Sean Randall (seanrandall) | 6 comments Mod
I recently bought The Death of Nnanji from the Kindle store here in the UK and was pleasantly surprised to find that it had no DRM whatsoever.

I was able to open the .azw file in the kindle for PC app and use their dreadful text-to-speech voice, or to use Balabolka, open, and save out plain text or audio using a SAPI voice on my system.

I assume that other titles published by EReads on Kindle will similarly have a lack of DRM. GO wild, folks.


message 2: by Samuel (new)

Samuel Proulx (fastfinge) | 6 comments Mod
Why give Amazon my money, in that case? EReads publishes titles in places that are much friendlier towards accessibility, like fictionwise. Even Kobo uses Adobe DRM, and Adobe accessibility, while not wonderful, is at least better than the tiny crumbs Amazon has bothered to throw us. I refuse even to purchase physical products from Amazon, until they make a serious effort to make Kindle accessible on all platforms, so I doubt I will be spending any money to purchase EReads books through them. The only place Amazon gets money from me is through audible.com, but as soon as audiobooks.com comes out with an iPhone app, I will be cancelling my Audible subscription in order to get completely away from the evil that is Amazon.

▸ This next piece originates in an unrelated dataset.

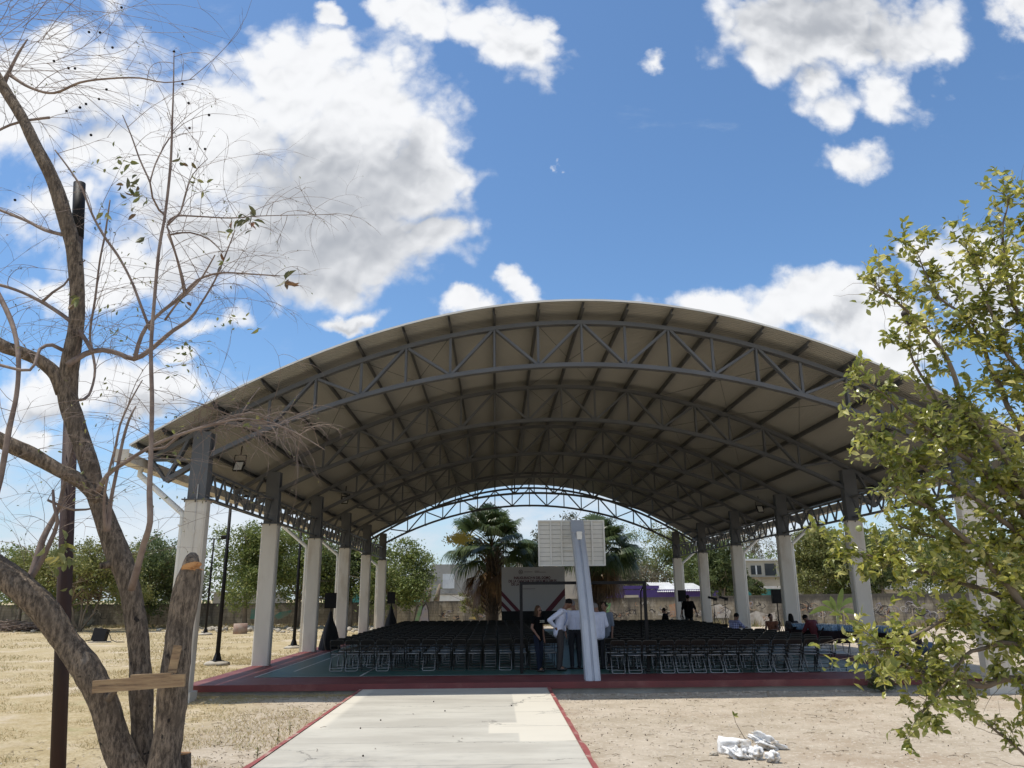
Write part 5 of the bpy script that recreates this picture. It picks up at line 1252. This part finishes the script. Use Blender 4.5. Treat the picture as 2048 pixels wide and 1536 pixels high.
# branches (px, py, radius px) in a slowly varying depth
BR = [
 [(263, 1178, 10), (274, 1140, 9), (287, 1090, 8), (300, 1045, 8), (299, 985, 7), (302, 900, 6), (304, 800, 5.5), (302, 700, 5), (308, 610, 4.5), (318, 500, 4), (330, 430, 3.5), (341, 330, 3), (345, 230, 2.2), (347, 170, 1.6), (348, 105, 1)],
 [(215, 1062, 8), (222, 1000, 5), (234, 940, 4.5), (246, 880, 4), (258, 840, 3), (272, 812, 1.5)],
 [(212, 1062, 6), (208, 1010, 4), (214, 960, 3.5), (232, 890, 3), (240, 850, 2.5), (262, 800, 2), (285, 760, 1.2)],
 [(135, 730, 8), (170, 708, 7), (205, 700, 6.5), (240, 708, 6.5), (268, 718, 6.5), (300, 700, 6), (345, 662, 5), (378, 640, 4.5), (400, 610, 2.5), (430, 560, 2), (455, 500, 1.6), (470, 460, 1.2)],
 [(270, 718, 6), (277, 688, 5.5), (292, 655, 5), (325, 622, 4.5), (355, 600, 5), (372, 585, 5), (395, 560, 3), (440, 546, 2.5), (500, 548, 2), (560, 552, 1.4)],
 [(370, 592, 4), (362, 550, 3), (352, 510, 2.6), (338, 465, 2.2), (334, 452, 2)],
 [(300, 660, 4), (285, 620, 3.6), (262, 560, 3.2), (235, 510, 3), (210, 475, 3), (185, 430, 2.6), (165, 380, 2.4), (140, 340, 2), (110, 300, 1.6)],
 [(185, 705, 5), (165, 670, 5), (140, 642, 5), (110, 620, 5), (80, 602, 4.5), (45, 585, 4), (0, 570, 4), (-60, 560, 4)],
 [(85, 603, 4), (105, 585, 3), (128, 570, 2.4), (150, 540, 2), (170, 520, 1.5)],
 [(-20, 560, 7), (8, 610, 6.5), (28, 660, 6), (37, 720, 6), (33, 790, 6), (18, 860, 7), (0, 960, 8), (-20, 1020, 9)],
 [(128, 470, 5), (90, 460, 4.5), (50, 440, 4), (0, 420, 3.5), (-40, 400, 3)],
 [(330, 430, 3), (318, 420, 2.6), (305, 395, 2.4), (300, 365, 2.2), (280, 320, 2), (262, 270, 1.6), (245, 230, 1)],
 [(300, 365, 2), (310, 330, 1.8), (330, 290, 1.6), (350, 262, 1)],
 [(336, 445, 2.6), (352, 432, 2.4), (400, 433, 2), (460, 436, 1.8), (520, 432, 1.2), (600, 430, .8), (655, 429, .5)],
 [(335, 450, 2.4), (360, 425, 2), (370, 395, 1.6), (385, 350, 1.2), (415, 318, .8)],
 [(337, 470, 2.4), (380, 465, 2), (420, 480, 1.6), (445, 505, 1.2)],
 [(336, 468, 3), (345, 490, 2.6), (355, 520, 2.6), (366, 560, 3), (371, 585, 3.4)],
 [(195, 985, 8), (215, 950, 6), (250, 925, 5), (290, 900, 4.5), (330, 880, 4), (380, 862, 3.4), (430, 848, 3), (480, 838, 2.4), (540, 845, 2), (600, 870, 1.6), (650, 900, 1)],
 [(295, 898, 4), (330, 895, 3.4), (360, 870, 3), (420, 850, 2.6), (480, 830, 2), (520, 828, 1.6), (600, 880, 1)],
 [(480, 835, 2), (500, 800, 1.6), (520, 775, 1)],
 [(50, 1180, 9), (70, 1130, 9), (85, 1080, 8), (100, 1050, 7), (118, 1015, 6), (130, 960, 5), (145, 900, 4), (160, 850, 3)],
 [(50, 1175, 7), (78, 1130, 7), (100, 1085, 6), (115, 1045, 5), (108, 1010, 4), (106, 980, 3)],
 [(95, 1000, 3), (150, 1020, 3), (210, 1012, 1)],
 [(125, 700, 5), (105, 690, 5), (80, 698, 4), (60, 740, 4), (0, 730, 4)],
 [(5, 170, 7), (20, 140, 4), (35, 110, 3), (55, 78, 1.5)],
 [(20, 150, 5), (60, 175, 3.5), (108, 186, 3), (160, 165, 2.6), (220, 157, 2.2), (280, 156, 2), (330, 165, 1.4), (390, 158, .8)],
 [(100, 235, 3), (60, 240, 3), (20, 250, 3), (-20, 270, 3)],
 [(160, 800, 4), (178, 790, 3.6), (190, 740, 3.2), (180, 670, 3), (190, 600, 2.8), (200, 520, 2.4), (210, 470, 2.4), (220, 400, 1.6)],
 [(330, 640, 3), (360, 600, 2), (400, 560, 2), (430, 510, 1.6)],
]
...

message 3: by Sean, Thrilling, Fantastic, scientifically fictional moderator (new)

Sean Randall (seanrandall) | 6 comments Mod
Samuel wrote: "EReads publishes titles in places that are much friendlier towards accessibility, like fictionwise.

I couldn't find this particular title elsewhere. Doubtless it'll propagate.

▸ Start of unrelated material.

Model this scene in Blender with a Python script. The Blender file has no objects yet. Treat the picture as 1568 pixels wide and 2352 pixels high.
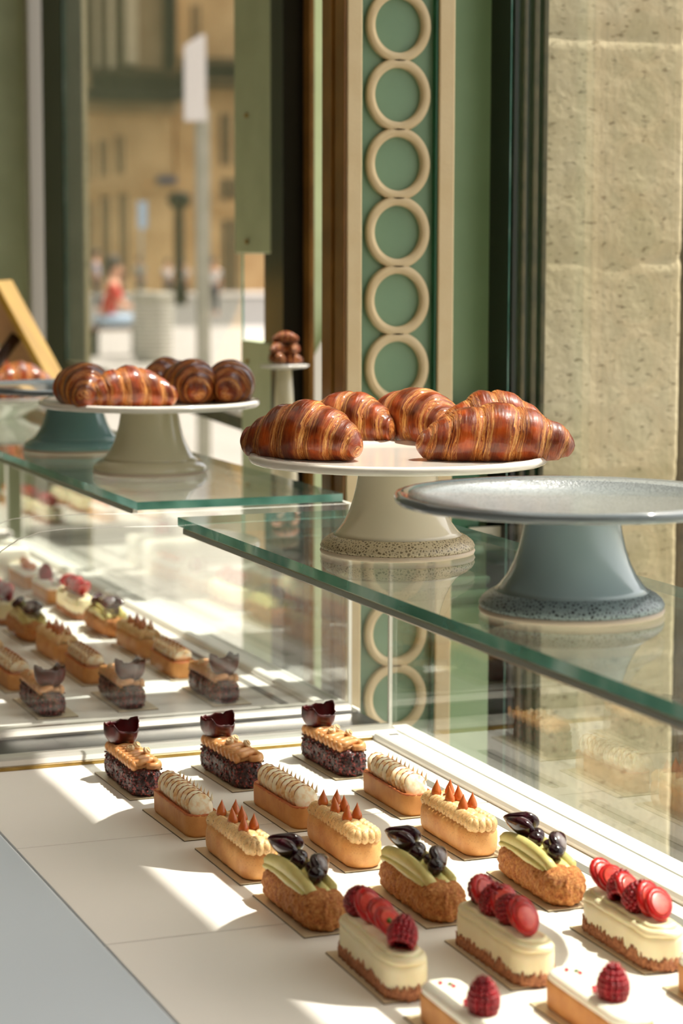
import bpy, bmesh, math, random
from mathutils import Vector, Matrix, noise
R = random.Random(7)
PI = math.pi
S = bpy.context.scene
C = S.collection
EYE = 1.70                                   # camera height above the floor

# ------------------------------------------------------------------ camera
cam_r = Vector((0.92942477, -0.36900502, 0.00220895))
cam_u = Vector((0.04129905, 0.10996603, 0.99307697))
cam_w = Vector((0.3666933, 0.92289911, -0.11744472))
FPX = 5072.17
cd = bpy.data.cameras.new('camera')
cam = bpy.data.objects.new('camera', cd)
C.objects.link(cam)
cam.matrix_world = Matrix(((cam_r.x, cam_u.x, -cam_w.x, 0), (cam_r.y, cam_u.y, -cam_w.y, 0), (cam_r.z, cam_u.z, -cam_w.z, EYE), (0, 0, 0, 1)))
cd.sensor_fit = 'VERTICAL'; cd.sensor_height = 36.0; cd.sensor_width = 24.0
cd.lens = FPX / 2352 * 36
cd.clip_start = 0.05; cd.clip_end = 500
cd.dof.use_dof = True; cd.dof.focus_distance = 2.22; cd.dof.aperture_fstop = 6.3
S.camera = cam

# ------------------------------------------------------------------ light
SUN_DIR = Vector((-0.443, 0.02, -1.0)).normalized()
sd = bpy.data.lights.new('sun', 'SUN'); sd.energy = 7.0; sd.angle = 0.0093; sd.color = (1.0, 0.95, 0.88)
sun = bpy.data.objects.new('sun', sd); C.objects.link(sun)
sun.rotation_euler = SUN_DIR.to_track_quat('-Z', 'Y').to_euler(); sun.location = (4, 0, 8)
W = bpy.data.worlds.new('world'); S.world = W; W.use_nodes = True
wn = W.node_tree.nodes; wl = W.node_tree.links
sky = wn.new('ShaderNodeTexSky'); sky.sky_type = 'NISHITA'; sky.sun_disc = False
sky.sun_elevation = math.radians(62); sky.sun_rotation = math.radians(90); sky.dust_density = 3.0
hs_ = wn.new('ShaderNodeHueSaturation'); hs_.inputs['Saturation'].default_value = 0.35
wmx = wn.new('ShaderNodeMix'); wmx.data_type = 'RGBA'; wmx.blend_type = 'MULTIPLY'; wmx.inputs['Factor'].default_value = 1.0
wmx.inputs[7].default_value = (1.0, 0.95, 0.90, 1)
wl.new(sky.outputs[0], hs_.inputs['Color']); wl.new(hs_.outputs[0], wmx.inputs[6]); wl.new(wmx.outputs[2], wn['Background'].inputs[0])
wn['Background'].inputs[1].default_value = 0.285
S.view_settings.view_transform = 'Standard'; S.view_settings.look = 'None'
S.view_settings.exposure = 0.28; S.view_settings.gamma = 1.0; S.view_settings.use_curve_mapping = False
S.cycles.transparent_max_bounces = 32; S.cycles.max_bounces = 10
S.cycles.caustics_reflective = False; S.cycles.caustics_refractive = False
al = bpy.data.lights.new('room_fill', 'AREA'); al.shape = 'RECTANGLE'; al.size = 1.6; al.size_y = 4.5  # unseen warm area lamp added as fill for the shop interior
al.energy = 10; al.color = (1.0, 0.88, 0.72)
alo = bpy.data.objects.new('room_fill', al); C.objects.link(alo); alo.location = (-0.2, 1.6, 1.40 + EYE)

# ------------------------------------------------------------------ helpers
def srgb(r, g, b):
    f = lambda c: ((c / 255) / 12.92) if c / 255 <= 0.04045 else (((c / 255) + 0.055) / 1.055) ** 2.4
    return (f(r), f(g), f(b), 1)

def L(x, y, z): return Vector((x, y, z + EYE))

def at(px, py, Y):
    d = cam_w + cam_r * ((px - 784) / FPX) - cam_u * ((py - 1176) / FPX)
    d = d * (Y / d.y)
    return Vector((d.x, d.y, d.z + EYE))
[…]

I concur wholeheartedly with your thoughts in general, and the mobi format in particular is horrific (I much prefer EPub).

EReads may have been a bad example but, as unpalatable as it may be there are a large number of small, independent publishers (or even just authors) who use their platform as a single outlet, or cases where specific titles are considerably cheaper. In that sort of case I prefer to give at least a little money to the author rather than dig torrents to avoid Amazon.


message 4: by Samuel (new)

Samuel Proulx (fastfinge) | 6 comments Mod
I don't torrent, and I don't purchase Kindle books. If it's a self published author, and I can find contact info, I email the author encouraging them to make the ebook available on platforms other than Kindle. Anything to do away with Amazon! But either way, if it's Kindle only, I don't read the book, unless I can get it via CNIB/Bookshare/some other legal source. Giving these authors money just encourages them to stick with Amazon, and that's not something I want to do, no matter what.